[Data excerpt]
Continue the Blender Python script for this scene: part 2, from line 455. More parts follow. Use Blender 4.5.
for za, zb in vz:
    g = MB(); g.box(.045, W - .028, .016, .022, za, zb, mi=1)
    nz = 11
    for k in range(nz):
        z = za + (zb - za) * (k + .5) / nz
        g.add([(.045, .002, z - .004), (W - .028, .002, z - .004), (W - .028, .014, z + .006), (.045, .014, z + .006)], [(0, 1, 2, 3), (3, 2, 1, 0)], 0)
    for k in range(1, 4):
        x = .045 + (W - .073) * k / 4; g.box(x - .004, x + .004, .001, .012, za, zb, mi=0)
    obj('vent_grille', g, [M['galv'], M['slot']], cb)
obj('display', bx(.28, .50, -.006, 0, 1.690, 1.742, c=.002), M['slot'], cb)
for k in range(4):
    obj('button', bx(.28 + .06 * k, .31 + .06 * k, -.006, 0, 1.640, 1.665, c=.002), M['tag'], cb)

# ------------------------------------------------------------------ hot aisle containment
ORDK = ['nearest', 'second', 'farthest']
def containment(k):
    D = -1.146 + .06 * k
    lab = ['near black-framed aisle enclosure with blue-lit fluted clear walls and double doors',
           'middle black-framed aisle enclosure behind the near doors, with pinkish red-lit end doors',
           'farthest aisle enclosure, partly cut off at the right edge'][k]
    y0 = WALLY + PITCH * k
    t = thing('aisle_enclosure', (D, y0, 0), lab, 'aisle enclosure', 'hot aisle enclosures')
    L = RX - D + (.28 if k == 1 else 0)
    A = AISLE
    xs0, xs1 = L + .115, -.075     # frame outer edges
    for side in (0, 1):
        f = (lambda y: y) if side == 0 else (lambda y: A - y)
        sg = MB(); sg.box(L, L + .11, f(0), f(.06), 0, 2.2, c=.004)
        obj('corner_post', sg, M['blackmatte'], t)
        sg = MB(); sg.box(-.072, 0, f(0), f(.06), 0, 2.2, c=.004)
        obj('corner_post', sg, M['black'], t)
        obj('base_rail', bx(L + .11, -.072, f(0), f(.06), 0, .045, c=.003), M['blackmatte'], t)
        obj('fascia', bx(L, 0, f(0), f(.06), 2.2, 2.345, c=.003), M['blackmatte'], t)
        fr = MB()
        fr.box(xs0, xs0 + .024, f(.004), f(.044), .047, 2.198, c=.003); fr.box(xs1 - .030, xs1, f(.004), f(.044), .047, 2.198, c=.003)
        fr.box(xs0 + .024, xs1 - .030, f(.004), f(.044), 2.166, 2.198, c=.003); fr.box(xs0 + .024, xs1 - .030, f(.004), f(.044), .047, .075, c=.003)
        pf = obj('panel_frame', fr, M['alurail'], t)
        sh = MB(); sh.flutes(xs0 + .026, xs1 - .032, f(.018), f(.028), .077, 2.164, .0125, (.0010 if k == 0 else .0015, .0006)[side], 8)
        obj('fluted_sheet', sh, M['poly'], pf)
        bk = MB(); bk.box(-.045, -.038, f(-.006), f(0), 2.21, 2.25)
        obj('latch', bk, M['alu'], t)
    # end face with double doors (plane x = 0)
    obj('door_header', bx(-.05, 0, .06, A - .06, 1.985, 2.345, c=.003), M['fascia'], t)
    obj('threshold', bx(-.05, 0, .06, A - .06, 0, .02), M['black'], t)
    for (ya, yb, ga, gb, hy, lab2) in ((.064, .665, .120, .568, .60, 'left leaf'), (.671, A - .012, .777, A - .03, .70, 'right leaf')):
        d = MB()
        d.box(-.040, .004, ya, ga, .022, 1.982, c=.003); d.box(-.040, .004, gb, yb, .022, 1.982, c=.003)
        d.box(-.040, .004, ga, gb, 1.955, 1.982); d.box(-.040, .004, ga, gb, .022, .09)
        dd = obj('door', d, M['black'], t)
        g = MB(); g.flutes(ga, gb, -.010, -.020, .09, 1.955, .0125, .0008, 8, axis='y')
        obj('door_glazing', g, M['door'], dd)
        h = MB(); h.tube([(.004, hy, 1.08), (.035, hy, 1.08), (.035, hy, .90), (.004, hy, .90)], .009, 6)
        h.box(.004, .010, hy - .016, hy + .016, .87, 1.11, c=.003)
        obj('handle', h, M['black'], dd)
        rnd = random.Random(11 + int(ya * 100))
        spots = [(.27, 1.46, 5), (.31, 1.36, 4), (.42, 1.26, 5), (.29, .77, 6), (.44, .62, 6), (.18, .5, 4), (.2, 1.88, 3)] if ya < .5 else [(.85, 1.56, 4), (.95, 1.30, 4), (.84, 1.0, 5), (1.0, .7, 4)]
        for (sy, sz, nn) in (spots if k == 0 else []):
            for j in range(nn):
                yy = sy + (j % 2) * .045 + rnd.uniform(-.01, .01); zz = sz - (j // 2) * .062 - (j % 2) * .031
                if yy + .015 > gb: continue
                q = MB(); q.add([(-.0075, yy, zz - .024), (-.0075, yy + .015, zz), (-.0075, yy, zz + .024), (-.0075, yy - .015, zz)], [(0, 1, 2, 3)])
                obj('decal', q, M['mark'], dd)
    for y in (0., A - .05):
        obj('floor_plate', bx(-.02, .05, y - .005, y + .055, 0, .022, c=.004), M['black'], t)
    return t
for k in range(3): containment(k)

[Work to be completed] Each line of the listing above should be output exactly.

[Correct result]
Continue the Blender Python script for this scene: part 2, from line 455. More parts follow. Use Blender 4.5.
for za, zb in vz:
    g = MB(); g.box(.045, W - .028, .016, .022, za, zb, mi=1)
    nz = 11
    for k in range(nz):
        z = za + (zb - za) * (k + .5) / nz
        g.add([(.045, .002, z - .004), (W - .028, .002, z - .004), (W - .028, .014, z + .006), (.045, .014, z + .006)], [(0, 1, 2, 3), (3, 2, 1, 0)], 0)
    for k in range(1, 4):
        x = .045 + (W - .073) * k / 4; g.box(x - .004, x + .004, .001, .012, za, zb, mi=0)
    obj('vent_grille', g, [M['galv'], M['slot']], cb)
obj('display', bx(.28, .50, -.006, 0, 1.690, 1.742, c=.002), M['slot'], cb)
for k in range(4):
    obj('button', bx(.28 + .06 * k, .31 + .06 * k, -.006, 0, 1.640, 1.665, c=.002), M['tag'], cb)

# ------------------------------------------------------------------ hot aisle containment
ORDK = ['nearest', 'second', 'farthest']
def containment(k):
    D = -1.146 + .06 * k
    lab = ['near black-framed aisle enclosure with blue-lit fluted clear walls and double doors',
           'middle black-framed aisle enclosure behind the near doors, with pinkish red-lit end doors',
           'farthest aisle enclosure, partly cut off at the right edge'][k]
    y0 = WALLY + PITCH * k
    t = thing('aisle_enclosure', (D, y0, 0), lab, 'aisle enclosure', 'hot aisle enclosures')
    L = RX - D + (.28 if k == 1 else 0)
    A = AISLE
    xs0, xs1 = L + .115, -.075     # frame outer edges
    for side in (0, 1):
        f = (lambda y: y) if side == 0 else (lambda y: A - y)
        sg = MB(); sg.box(L, L + .11, f(0), f(.06), 0, 2.2, c=.004)
        obj('corner_post', sg, M['blackmatte'], t)
        sg = MB(); sg.box(-.072, 0, f(0), f(.06), 0, 2.2, c=.004)
        obj('corner_post', sg, M['black'], t)
        obj('base_rail', bx(L + .11, -.072, f(0), f(.06), 0, .045, c=.003), M['blackmatte'], t)
        obj('fascia', bx(L, 0, f(0), f(.06), 2.2, 2.345, c=.003), M['blackmatte'], t)
        fr = MB()
        fr.box(xs0, xs0 + .024, f(.004), f(.044), .047, 2.198, c=.003); fr.box(xs1 - .030, xs1, f(.004), f(.044), .047, 2.198, c=.003)
        fr.box(xs0 + .024, xs1 - .030, f(.004), f(.044), 2.166, 2.198, c=.003); fr.box(xs0 + .024, xs1 - .030, f(.004), f(.044), .047, .075, c=.003)
        pf = obj('panel_frame', fr, M['alurail'], t)
        sh = MB(); sh.flutes(xs0 + .026, xs1 - .032, f(.018), f(.028), .077, 2.164, .0125, (.0010 if k == 0 else .0015, .0006)[side], 8)
        obj('fluted_sheet', sh, M['poly'], pf)
        bk = MB(); bk.box(-.045, -.038, f(-.006), f(0), 2.21, 2.25)
        obj('latch', bk, M['alu'], t)
    # end face with double doors (plane x = 0)
    obj('door_header', bx(-.05, 0, .06, A - .06, 1.985, 2.345, c=.003), M['fascia'], t)
    obj('threshold', bx(-.05, 0, .06, A - .06, 0, .02), M['black'], t)
    for (ya, yb, ga, gb, hy, lab2) in ((.064, .665, .120, .568, .60, 'left leaf'), (.671, A - .012, .777, A - .03, .70, 'right leaf')):
        d = MB()
        d.box(-.040, .004, ya, ga, .022, 1.982, c=.003); d.box(-.040, .004, gb, yb, .022, 1.982, c=.003)
        d.box(-.040, .004, ga, gb, 1.955, 1.982); d.box(-.040, .004, ga, gb, .022, .09)
        dd = obj('door', d, M['black'], t)
        g = MB(); g.flutes(ga, gb, -.010, -.020, .09, 1.955, .0125, .0008, 8, axis='y')
        obj('door_glazing', g, M['door'], dd)
        h = MB(); h.tube([(.004, hy, 1.08), (.035, hy, 1.08), (.035, hy, .90), (.004, hy, .90)], .009, 6)
        h.box(.004, .010, hy - .016, hy + .016, .87, 1.11, c=.003)
        obj('handle', h, M['black'], dd)
        rnd = random.Random(11 + int(ya * 100))
        spots = [(.27, 1.46, 5), (.31, 1.36, 4), (.42, 1.26, 5), (.29, .77, 6), (.44, .62, 6), (.18, .5, 4), (.2, 1.88, 3)] if ya < .5 else [(.85, 1.56, 4), (.95, 1.30, 4), (.84, 1.0, 5), (1.0, .7, 4)]
        for (sy, sz, nn) in (spots if k == 0 else []):
            for j in range(nn):
                yy = sy + (j % 2) * .045 + rnd.uniform(-.01, .01); zz = sz - (j // 2) * .062 - (j % 2) * .031
                if yy + .015 > gb: continue
                q = MB(); q.add([(-.0075, yy, zz - .024), (-.0075, yy + .015, zz), (-.0075, yy, zz + .024), (-.0075, yy - .015, zz)], [(0, 1, 2, 3)])
                obj('decal', q, M['mark'], dd)
    for y in (0., A - .05):
        obj('floor_plate', bx(-.02, .05, y - .005, y + .055, 0, .022, c=.004), M['black'], t)
    return t
for k in range(3): containment(k)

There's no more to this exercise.